Rather than rant about the time and finesse it takes to create an atmosphere and a living ecology, I'm just going to skip to the pros and cons of having terraforming take centuries vs. those of it being possible within the RP.
If terraforming takes centuries, that means the focus is on finding and coveting habitable worlds, not creating new ones. Each one is special, unique, and irreplaceable within the RP's timescale. If a race loses their homeworld, they have to find and adapt to a substitute, not just create a new copy of the old one. When someone finds a new world that already has life, they have to survey and study it, not just reforge it.
Races that have been stable and had advanced tech for centuries will have more habitable worlds in their core spheres than fast-growing empires. Less advanced ones could still manage, if they'd had thousands of years.
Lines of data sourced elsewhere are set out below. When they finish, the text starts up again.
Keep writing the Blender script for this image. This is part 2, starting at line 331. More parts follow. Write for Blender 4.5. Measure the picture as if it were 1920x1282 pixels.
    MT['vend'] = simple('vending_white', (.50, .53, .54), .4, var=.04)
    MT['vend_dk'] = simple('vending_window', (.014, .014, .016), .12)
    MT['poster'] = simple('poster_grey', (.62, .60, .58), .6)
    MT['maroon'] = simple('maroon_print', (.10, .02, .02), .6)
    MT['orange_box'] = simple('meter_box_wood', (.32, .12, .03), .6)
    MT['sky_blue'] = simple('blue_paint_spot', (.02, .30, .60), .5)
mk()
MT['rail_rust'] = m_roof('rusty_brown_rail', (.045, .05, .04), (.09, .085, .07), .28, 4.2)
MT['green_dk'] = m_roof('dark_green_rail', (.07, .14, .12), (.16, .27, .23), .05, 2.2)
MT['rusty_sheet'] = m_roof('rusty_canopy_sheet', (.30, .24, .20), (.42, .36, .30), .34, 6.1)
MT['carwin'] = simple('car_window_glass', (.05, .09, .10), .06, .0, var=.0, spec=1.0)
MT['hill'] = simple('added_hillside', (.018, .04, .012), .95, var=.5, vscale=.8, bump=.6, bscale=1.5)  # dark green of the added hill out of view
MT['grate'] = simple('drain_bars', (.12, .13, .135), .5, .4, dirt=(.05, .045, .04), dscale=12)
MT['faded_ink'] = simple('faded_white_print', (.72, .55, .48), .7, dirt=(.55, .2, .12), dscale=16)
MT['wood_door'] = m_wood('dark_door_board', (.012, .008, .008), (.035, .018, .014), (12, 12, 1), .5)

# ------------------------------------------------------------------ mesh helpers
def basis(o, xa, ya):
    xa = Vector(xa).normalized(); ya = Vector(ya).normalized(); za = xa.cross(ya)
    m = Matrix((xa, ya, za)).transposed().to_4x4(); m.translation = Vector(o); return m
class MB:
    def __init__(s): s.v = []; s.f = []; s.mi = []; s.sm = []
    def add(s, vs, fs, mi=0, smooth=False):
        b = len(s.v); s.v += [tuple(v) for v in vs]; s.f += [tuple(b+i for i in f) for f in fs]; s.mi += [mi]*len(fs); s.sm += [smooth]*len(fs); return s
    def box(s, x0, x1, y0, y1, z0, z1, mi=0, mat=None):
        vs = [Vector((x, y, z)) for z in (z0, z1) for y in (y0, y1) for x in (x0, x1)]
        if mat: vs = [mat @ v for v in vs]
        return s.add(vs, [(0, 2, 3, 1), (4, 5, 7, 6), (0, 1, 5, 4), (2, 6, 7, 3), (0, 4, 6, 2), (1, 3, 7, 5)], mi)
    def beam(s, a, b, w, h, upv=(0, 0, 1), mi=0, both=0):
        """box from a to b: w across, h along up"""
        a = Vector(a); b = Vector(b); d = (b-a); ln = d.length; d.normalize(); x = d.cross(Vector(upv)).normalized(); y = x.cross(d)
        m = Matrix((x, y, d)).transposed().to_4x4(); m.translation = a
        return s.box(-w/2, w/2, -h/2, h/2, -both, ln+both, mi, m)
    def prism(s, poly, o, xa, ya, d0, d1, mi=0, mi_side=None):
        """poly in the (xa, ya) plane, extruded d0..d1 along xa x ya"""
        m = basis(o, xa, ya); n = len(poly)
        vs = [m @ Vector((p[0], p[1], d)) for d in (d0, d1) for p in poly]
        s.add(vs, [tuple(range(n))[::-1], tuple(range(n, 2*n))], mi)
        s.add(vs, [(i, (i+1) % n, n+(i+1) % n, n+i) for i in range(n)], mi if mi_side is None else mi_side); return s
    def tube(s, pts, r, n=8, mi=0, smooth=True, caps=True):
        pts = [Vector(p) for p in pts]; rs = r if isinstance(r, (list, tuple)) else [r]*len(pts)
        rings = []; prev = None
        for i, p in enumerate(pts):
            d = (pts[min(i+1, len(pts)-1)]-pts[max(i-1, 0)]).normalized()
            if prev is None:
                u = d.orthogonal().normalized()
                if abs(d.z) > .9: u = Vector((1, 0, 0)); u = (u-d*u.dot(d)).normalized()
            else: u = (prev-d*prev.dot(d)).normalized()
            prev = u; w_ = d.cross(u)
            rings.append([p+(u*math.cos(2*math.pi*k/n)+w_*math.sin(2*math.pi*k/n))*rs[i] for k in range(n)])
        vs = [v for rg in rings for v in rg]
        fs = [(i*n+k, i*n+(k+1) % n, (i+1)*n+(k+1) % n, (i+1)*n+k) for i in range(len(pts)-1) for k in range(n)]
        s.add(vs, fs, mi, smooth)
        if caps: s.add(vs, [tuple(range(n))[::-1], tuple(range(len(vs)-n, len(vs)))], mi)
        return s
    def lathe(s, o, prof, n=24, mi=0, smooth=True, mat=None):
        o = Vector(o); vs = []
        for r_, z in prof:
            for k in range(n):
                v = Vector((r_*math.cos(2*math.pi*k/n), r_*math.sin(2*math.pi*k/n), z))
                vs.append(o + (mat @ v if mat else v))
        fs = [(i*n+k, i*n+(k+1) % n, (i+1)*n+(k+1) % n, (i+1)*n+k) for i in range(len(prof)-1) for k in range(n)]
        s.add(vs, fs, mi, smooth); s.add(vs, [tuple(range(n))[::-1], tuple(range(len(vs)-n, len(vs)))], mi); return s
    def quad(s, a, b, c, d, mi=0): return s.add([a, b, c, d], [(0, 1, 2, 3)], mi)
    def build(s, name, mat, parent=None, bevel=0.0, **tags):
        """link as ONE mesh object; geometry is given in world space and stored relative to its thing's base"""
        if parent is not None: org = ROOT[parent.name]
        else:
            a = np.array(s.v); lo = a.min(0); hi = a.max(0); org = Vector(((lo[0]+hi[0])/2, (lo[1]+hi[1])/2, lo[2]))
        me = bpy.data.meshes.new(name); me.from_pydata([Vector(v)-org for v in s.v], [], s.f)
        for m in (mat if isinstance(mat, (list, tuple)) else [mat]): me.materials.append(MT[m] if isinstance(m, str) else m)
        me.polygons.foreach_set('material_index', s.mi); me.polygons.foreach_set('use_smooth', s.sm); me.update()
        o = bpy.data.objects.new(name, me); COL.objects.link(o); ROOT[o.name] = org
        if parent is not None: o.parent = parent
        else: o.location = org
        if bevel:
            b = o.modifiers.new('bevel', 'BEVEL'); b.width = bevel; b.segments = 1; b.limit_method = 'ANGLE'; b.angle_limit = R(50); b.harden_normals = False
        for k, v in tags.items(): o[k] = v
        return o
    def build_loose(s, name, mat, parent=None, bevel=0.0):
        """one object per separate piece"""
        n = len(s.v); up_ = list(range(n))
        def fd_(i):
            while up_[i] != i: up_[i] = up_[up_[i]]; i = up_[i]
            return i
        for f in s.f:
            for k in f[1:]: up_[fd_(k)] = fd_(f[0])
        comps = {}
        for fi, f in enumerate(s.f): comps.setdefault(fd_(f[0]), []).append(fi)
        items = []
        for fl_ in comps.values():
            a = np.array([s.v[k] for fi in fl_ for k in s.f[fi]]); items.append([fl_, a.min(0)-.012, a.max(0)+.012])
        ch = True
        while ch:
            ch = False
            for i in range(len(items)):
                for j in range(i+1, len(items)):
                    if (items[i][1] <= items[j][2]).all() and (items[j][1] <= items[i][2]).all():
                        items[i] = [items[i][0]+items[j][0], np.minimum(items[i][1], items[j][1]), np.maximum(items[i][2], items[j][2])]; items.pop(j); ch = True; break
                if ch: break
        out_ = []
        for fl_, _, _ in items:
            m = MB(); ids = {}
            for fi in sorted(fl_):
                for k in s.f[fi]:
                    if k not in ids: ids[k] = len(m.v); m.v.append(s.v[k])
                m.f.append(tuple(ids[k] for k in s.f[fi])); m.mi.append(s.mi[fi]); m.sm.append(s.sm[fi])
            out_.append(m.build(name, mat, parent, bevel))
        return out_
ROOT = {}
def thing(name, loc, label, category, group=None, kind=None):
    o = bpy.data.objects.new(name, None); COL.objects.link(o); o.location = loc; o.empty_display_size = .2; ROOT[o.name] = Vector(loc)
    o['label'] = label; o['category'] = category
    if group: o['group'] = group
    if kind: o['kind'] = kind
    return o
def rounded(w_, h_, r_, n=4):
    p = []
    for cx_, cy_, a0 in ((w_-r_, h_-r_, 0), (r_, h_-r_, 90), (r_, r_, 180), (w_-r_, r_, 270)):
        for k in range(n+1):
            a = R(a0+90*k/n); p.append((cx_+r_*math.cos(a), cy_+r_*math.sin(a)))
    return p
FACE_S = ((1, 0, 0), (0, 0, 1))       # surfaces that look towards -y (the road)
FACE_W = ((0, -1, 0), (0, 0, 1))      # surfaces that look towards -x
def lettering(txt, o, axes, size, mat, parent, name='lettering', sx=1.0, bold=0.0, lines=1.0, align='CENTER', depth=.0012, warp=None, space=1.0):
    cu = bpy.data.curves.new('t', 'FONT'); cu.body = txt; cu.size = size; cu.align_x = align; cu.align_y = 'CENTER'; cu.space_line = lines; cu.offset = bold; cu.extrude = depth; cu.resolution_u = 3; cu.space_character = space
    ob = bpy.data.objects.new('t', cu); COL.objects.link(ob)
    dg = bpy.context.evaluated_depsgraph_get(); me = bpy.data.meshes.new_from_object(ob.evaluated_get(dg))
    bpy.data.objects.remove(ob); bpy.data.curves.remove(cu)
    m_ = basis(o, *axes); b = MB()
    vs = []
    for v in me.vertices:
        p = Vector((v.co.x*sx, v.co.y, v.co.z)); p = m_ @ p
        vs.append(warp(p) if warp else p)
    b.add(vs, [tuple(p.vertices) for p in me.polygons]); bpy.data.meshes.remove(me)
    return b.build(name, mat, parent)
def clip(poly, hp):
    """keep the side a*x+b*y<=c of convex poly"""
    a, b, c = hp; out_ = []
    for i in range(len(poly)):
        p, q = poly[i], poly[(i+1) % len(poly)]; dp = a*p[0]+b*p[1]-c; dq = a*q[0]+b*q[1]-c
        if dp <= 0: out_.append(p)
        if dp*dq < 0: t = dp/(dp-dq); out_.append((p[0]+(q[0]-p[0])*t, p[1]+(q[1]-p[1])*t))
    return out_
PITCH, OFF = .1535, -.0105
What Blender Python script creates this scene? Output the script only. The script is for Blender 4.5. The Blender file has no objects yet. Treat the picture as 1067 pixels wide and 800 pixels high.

Sure enough, they don't have many other advantages in SARP, so this would be a nice one to have.
If terraforming takes years or less, players can feel they're making an impact in real-time, and see all stages of the process without having to visit works in progress. The chaos of the land rush might create interesting plots, though we'd really have to ignore all the NPCs who would be doing this on thousands of planets at all times. The setting would logically be overwhelmed with habitable worlds in a decade, so logic would have to be ignored.
Note that creating artificial habitats can already plausibly be done in the same length of time--years or less--and with very much similar consequences. Players don't normally use a whole planet, anyway, so making a single dome city or orbital station might be a more reasonable project.